Shohei Imamura nous livre encore une fois une oeuvre, où il laisse libre cours, pour notre plus grand plaisir, à son goût pour la truculence. Liberté, crudité du ton et des scènes, profusion d’images hautes en couleur sont au menu. Et forcément, il ne peut y avoir de liberté et de joie sans sexe. Au lieu de le traiter comme un évènement exceptionnel, comme trop souvent au cinéma, le metteur en scène le présente comme acte normal de la vie, au même titre qu’un bon repas. A la force par la joie de triste mémoire, il préfère la révolte par la joie. Le film culmine sur la révolte populaire emmenée par des danseuses de french cancan dans des tenues bigarrées ! Les couleurs éclatent, la foule s’époumone en chantant « Eijanaika » , elle remplit l’écran, le déborde parfois comme elle déborde les yakuzas qui l’ont manipulée.

Le peuple japonais sera toujours là, et comme le dit Iné pour conclure le film : « Je n’arrêterai jamais Genji ».
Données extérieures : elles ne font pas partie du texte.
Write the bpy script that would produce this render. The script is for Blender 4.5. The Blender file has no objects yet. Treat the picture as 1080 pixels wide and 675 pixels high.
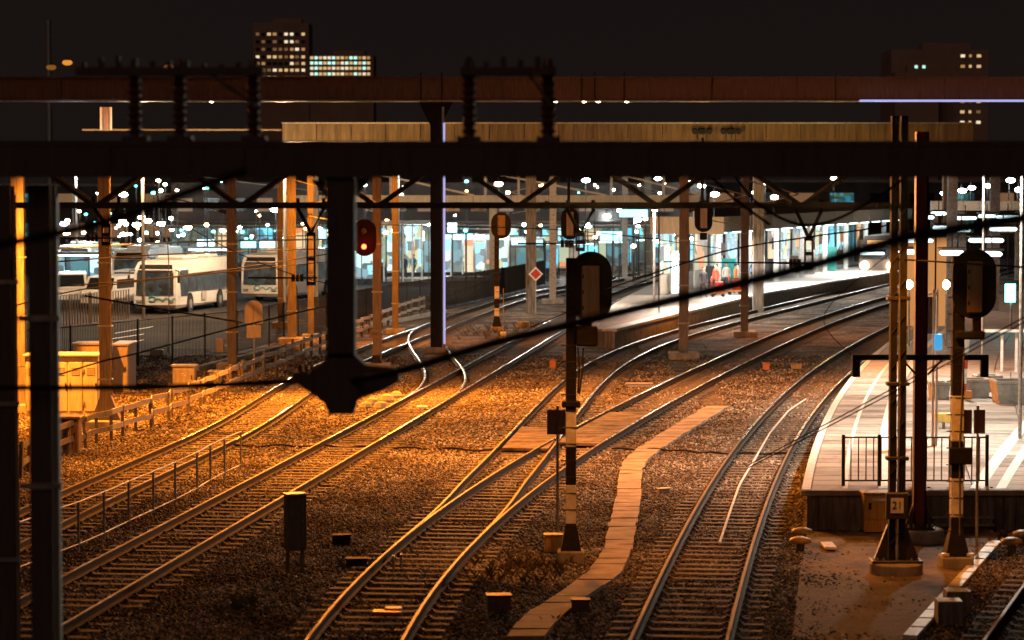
import bpy, bmesh, math, random
import numpy as np
from mathutils import Vector, Matrix
random.seed(7); rng = np.random.default_rng(7)
R = math.radians
S = bpy.context.scene
COL = S.collection

# ------------------------------------------------------------------ camera, world, light
F_PX, EYE, HOR = 2750.0, 7.3, 196.0            # surveyed: focal length in photo pixels, eye height, horizon row
PITCH = math.atan((337.5 - HOR) / F_PX)
cam = bpy.data.cameras.new('camera'); cam_o = bpy.data.objects.new('camera', cam); COL.objects.link(cam_o)
cam_o.location = (0, 0, EYE); cam_o.rotation_euler = (math.pi/2 - PITCH, 0, 0)
cam.lens = F_PX / 1080 * 36; cam.sensor_width = 36; cam.clip_start = .5; cam.clip_end = 6000
cam.dof.use_dof = True; cam.dof.focus_distance = 74; cam.dof.aperture_fstop = 1.8
S.camera = cam_o
W = bpy.data.worlds.new('World'); S.world = W; W.use_nodes = True
_n = W.node_tree; _tc = _n.nodes.new('ShaderNodeTexCoord'); _sp = _n.nodes.new('ShaderNodeSeparateXYZ'); _rp = _n.nodes.new('ShaderNodeValToRGB')
_no = _n.nodes.new('ShaderNodeTexNoise'); _no.inputs['Scale'].default_value = 5; _no.inputs['Detail'].default_value = 5
_ad = _n.nodes.new('ShaderNodeMath'); _ad.operation = 'MULTIPLY_ADD'; _ad.inputs[1].default_value = .10
_n.links.new(_tc.outputs['Generated'], _sp.inputs[0]); _n.links.new(_tc.outputs['Generated'], _no.inputs[0]); _n.links.new(_no.outputs[0], _ad.inputs[0]); _n.links.new(_sp.outputs[2], _ad.inputs[2]); _n.links.new(_ad.outputs[0], _rp.inputs[0])
_e = _rp.color_ramp.elements; _e[0].position = .03; _e[0].color = (1.0, .66, .58, 1); _e[1].position = .35; _e[1].color = (.66, .48, .56, 1)
_n.links.new(_rp.outputs[0], _n.nodes['Background'].inputs[0])
W.node_tree.nodes['Background'].inputs[1].default_value = .0098
S.view_settings.view_transform = 'Standard'; S.view_settings.look = 'None'
S.view_settings.exposure = 0; S.view_settings.gamma = 1
S.render.engine = 'CYCLES'
S.cycles.use_denoising = True; S.cycles.max_bounces = 5; S.cycles.diffuse_bounces = 2
S.cycles.glossy_bounces = 2; S.cycles.transmission_bounces = 3; S.cycles.volume_bounces = 0
S.cycles.sample_clamp_indirect = 4; S.cycles.use_light_tree = True; S.cycles.caustics_reflective = False
S.cycles.caustics_refractive = False
sun = bpy.data.lights.new('warm_fill_sun', 'SUN'); sun.energy = .14; sun.angle = R(40); sun.color = (1, .48, .28)  # added weak warm fill from behind the camera, lifts dark beams and ballast
sun_o = bpy.data.objects.new('warm_fill_sun', sun); COL.objects.link(sun_o)
sun_o.rotation_euler = (R(58), 0, R(-25))

SOD = (1, .27, .018); WHITE = (.86, .97, 1.0); WARM = (1, .68, .40)
K_SOD, K_YARD = 5.6, 6.0

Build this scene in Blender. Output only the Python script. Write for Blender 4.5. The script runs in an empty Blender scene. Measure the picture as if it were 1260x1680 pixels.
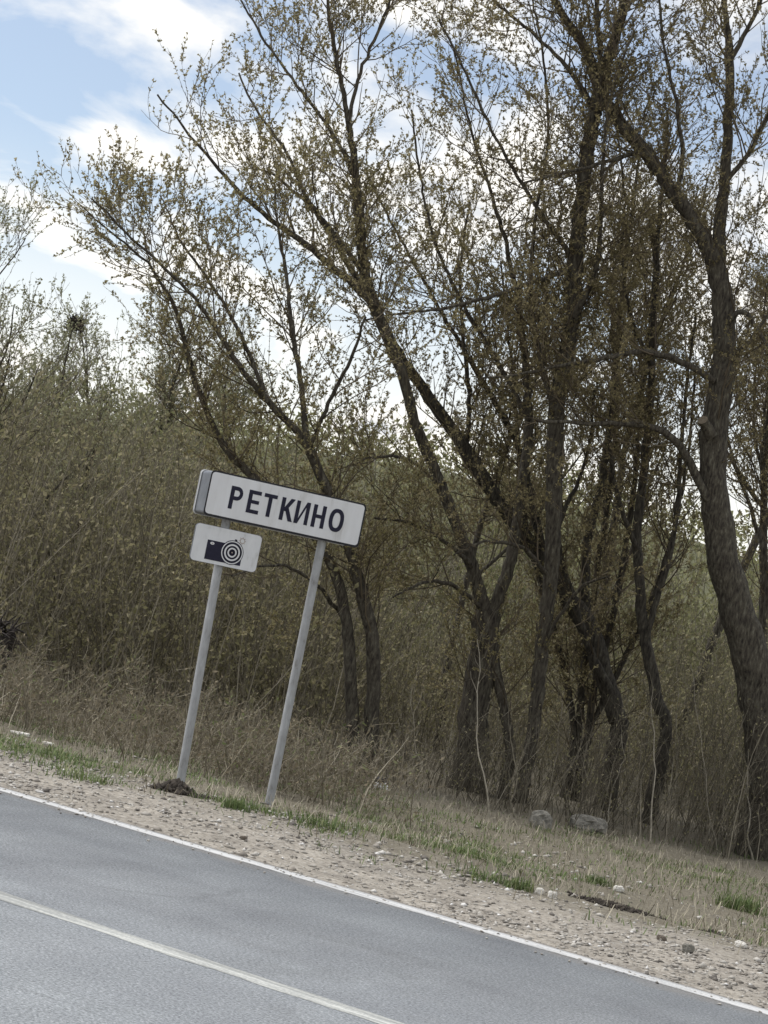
import bpy, math
import numpy as np
from mathutils import Matrix, Vector

sc = bpy.context.scene
col = sc.collection
RAD = math.radians
rng = np.random.default_rng(11)

# ------------------------------------------------------------------ camera
CAM_H = 1.65
FPX = 3600.0                      # focal length in pixels of the 1260 x 1680 photograph
ROLL = RAD(11.5)
PITCH = math.atan((1000 - 840) * math.cos(ROLL) / FPX)
_F = np.array([0, math.cos(PITCH), math.sin(PITCH)])
_U = np.array([0, -math.sin(PITCH), math.cos(PITCH)])
_R = np.array([1.0, 0, 0])
RC = math.cos(ROLL) * _R + math.sin(ROLL) * _U
UC = -math.sin(ROLL) * _R + math.cos(ROLL) * _U
cam = bpy.data.cameras.new('camera')
cam.sensor_fit = 'VERTICAL'
cam.sensor_height = 36.0
cam.lens = 36.0 * FPX / 1680.0
cam.clip_start = 0.1
cam.clip_end = 3000
camo = bpy.data.objects.new('camera', cam)
col.objects.link(camo)
m = Matrix.Identity(4)
for i in range(3):
    m[i][0], m[i][1], m[i][2] = RC[i], UC[i], -_F[i]
m[2][3] = CAM_H
camo.matrix_world = m
sc.camera = camo

# ------------------------------------------------------------------ sky, sun, exposure
SUN_EL, SUN_AZ = RAD(56), RAD(-75)      # azimuth measured from +Y (the view direction) towards +X
w = bpy.data.worlds.new('World')
sc.world = w
w.use_nodes = True
N, L = w.node_tree.nodes, w.node_tree.links
N.clear()


def nn(nodes, kind, **kw):
    n = nodes.new(kind)
    for k, v in kw.items():
        setattr(n, k, v)
    return n


out = nn(N, 'ShaderNodeOutputWorld')
bg = nn(N, 'ShaderNodeBackground')
bg.inputs['Strength'].default_value = 0.10
sky = nn(N, 'ShaderNodeTexSky', sky_type='NISHITA', sun_disc=False)
sky.sun_elevation = SUN_EL
sky.sun_rotation = SUN_AZ
sky.air_density = 1.0
sky.dust_density = 0.4
sky.ozone_density = 3.0
tc = nn(N, 'ShaderNodeTexCoord')
sep = nn(N, 'ShaderNodeSeparateXYZ')
L.new(tc.outputs['Generated'], sep.inputs[0])


def wmath(op, a, b=None, clamp=False):
    n = nn(N, 'ShaderNodeMath', operation=op, use_clamp=clamp)
    for i, v in enumerate((a, b)):
        if v is None:
            continue
        if isinstance(v, (int, float)):
            n.inputs[i].default_value = v
        else:
            L.new(v, n.inputs[i])
    return n.outputs[0]


zz = wmath('ADD', wmath('MAXIMUM', sep.outputs[2], 0.0), 0.16)
cx = wmath('DIVIDE', sep.outputs[0], zz)
cy = wmath('DIVIDE', sep.outputs[1], zz)
cmb = nn(N, 'ShaderNodeCombineXYZ')
L.new(cx, cmb.inputs[0])
L.new(cy, cmb.inputs[1])
mp = nn(N, 'ShaderNodeMapping')
mp.inputs['Location'].default_value = (3.1, 1.75, 0.0)
mp.inputs['Scale'].default_value = (1.5, 1.0, 1.0)
L.new(cmb.outputs[0], mp.inputs[0])
nz = nn(N, 'ShaderNodeTexNoise')
nz.inputs['Scale'].default_value = 2.1
nz.inputs['Detail'].default_value = 9
nz.inputs['Roughness'].default_value = 0.52
nz.inputs['Distortion'].default_value = 0.35
L.new(mp.outputs[0], nz.inputs['Vector'])
rp = nn(N, 'ShaderNodeMapRange', interpolation_type='SMOOTHSTEP')
rp.inputs['From Min'].default_value = 0.385
rp.inputs['From Max'].default_value = 0.63
L.new(nz.outputs[0], rp.inputs['Value'])
# thin high veil: more cloud towards the horizon
veil = nn(N, 'ShaderNodeMapRange', interpolation_type='SMOOTHSTEP')
veil.inputs['From Min'].default_value = 0.05
veil.inputs['From Max'].default_value = 0.19
veil.inputs['To Min'].default_value = 0.8
veil.inputs['To Max'].default_value = 0.20
L.new(sep.outputs[2], veil.inputs['Value'])
mask = wmath('MAXIMUM', rp.outputs[0], veil.outputs[0])
# thick parts of the clouds are greyer underneath
thick = nn(N, 'ShaderNodeMapRange', interpolation_type='SMOOTHSTEP')
thick.inputs['From Min'].default_value = 0.58
thick.inputs['From Max'].default_value = 0.74
L.new(nz.outputs[0], thick.inputs['Value'])
ccol = nn(N, 'ShaderNodeMixRGB')
ccol.inputs[1].default_value = (9.3, 8.95, 8.3, 1)
ccol.inputs[2].default_value = (5.4, 5.7, 6.1, 1)
L.new(thick.outputs[0], ccol.inputs[0])
mx = nn(N, 'ShaderNodeMixRGB')
L.new(mask, mx.inputs[0])
L.new(sky.outputs[0], mx.inputs[1])
L.new(ccol.outputs[0], mx.inputs[2])
L.new(mx.outputs[0], bg.inputs['Color'])
L.new(bg.outputs[0], out.inputs[0])

sun = bpy.data.lights.new('sun', 'SUN')
sun.energy = 2.5
sun.angle = RAD(32)
sun.color = (1.0, 0.975, 0.94)
suno = bpy.data.objects.new('sun', sun)
col.objects.link(suno)
sd = Vector((math.cos(SUN_EL) * math.sin(SUN_AZ), math.cos(SUN_EL) * math.cos(SUN_AZ), math.sin(SUN_EL)))
suno.rotation_euler = sd.to_track_quat('Z', 'Y').to_euler()
suno.location = sd * 50

sc.view_settings.view_transform = 'Standard'
sc.view_settings.look = 'None'
sc.view_settings.gamma = 1.0
sc.view_settings.exposure = 0.42
sc.view_settings.use_curve_mapping = False
sc.cycles.max_bounces = 6
sc.cycles.transparent_max_bounces = 4


# ------------------------------------------------------------------ helpers
def ray(x, y):
    return _F + RC * (x - 630) / FPX + UC * (840 - y) / FPX


def P(x, y, d):
    """point d metres deep seen at pixel x, y of the photograph"""
    return np.array([0, 0, CAM_H]) + ray(x, y) * d


def G(x, y, z=0.0):
    v = ray(x, y)
    return np.array([0, 0, CAM_H]) + v * ((z - CAM_H) / v[2])


E0, E1 = G(0, 1295), G(1260, 1662)
TD = (E1 - E0) / np.linalg.norm(E1 - E0)            # along the road, to the right
SDV = np.array([-TD[1], TD[0], 0.0])               # across the road, away from the camera
C0 = G(0, 1470)
LANE = float(-(C0 - E0) @ SDV)
ROAD_ANG = math.atan2(TD[1], TD[0])
ORG = E0 + TD * ((np.array([0, 0, 0]) - E0) @ TD)  # edge line point abreast of the camera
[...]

Eijanaika est sorti aux côtés de La Vengeance est à moi dans un coffret de deux DVD consacré à Shohei Imamura, chez MK2. Sur le disque, on trouvera le film dans une copie très correcte accompagné d’une brêve introduction de Charles Tesson sur le film et sur Shohei Imamura. En quelques minutes, ce spécialiste du cinéma japonais nous donne juste ce qu’il faut d’informations afin de mieux « se glisser » dans le film. En complément, cette introduction est approfondie au cours d’une discussion classique de cinéma entre Charles Tesson et Hubert Niogret, historien du cinéma et très bon connaisseur du cinéma asiatique. Le dernier bonus est constitué de 9 scènes du film commentées par Charles Tesson sur des sujets et des symboles clés du film, mais également de l’oeuvre d’Imamura : l’eau, le sexe, les dieux et les hommes... MK2 a fourni une édition DVD de qualité, qui permet de mieux appréhender ce film d’Imamura, sans pour autant noyer l’acheteur sous trois heures de bonus, qu’il ne regardera sans doute jamais.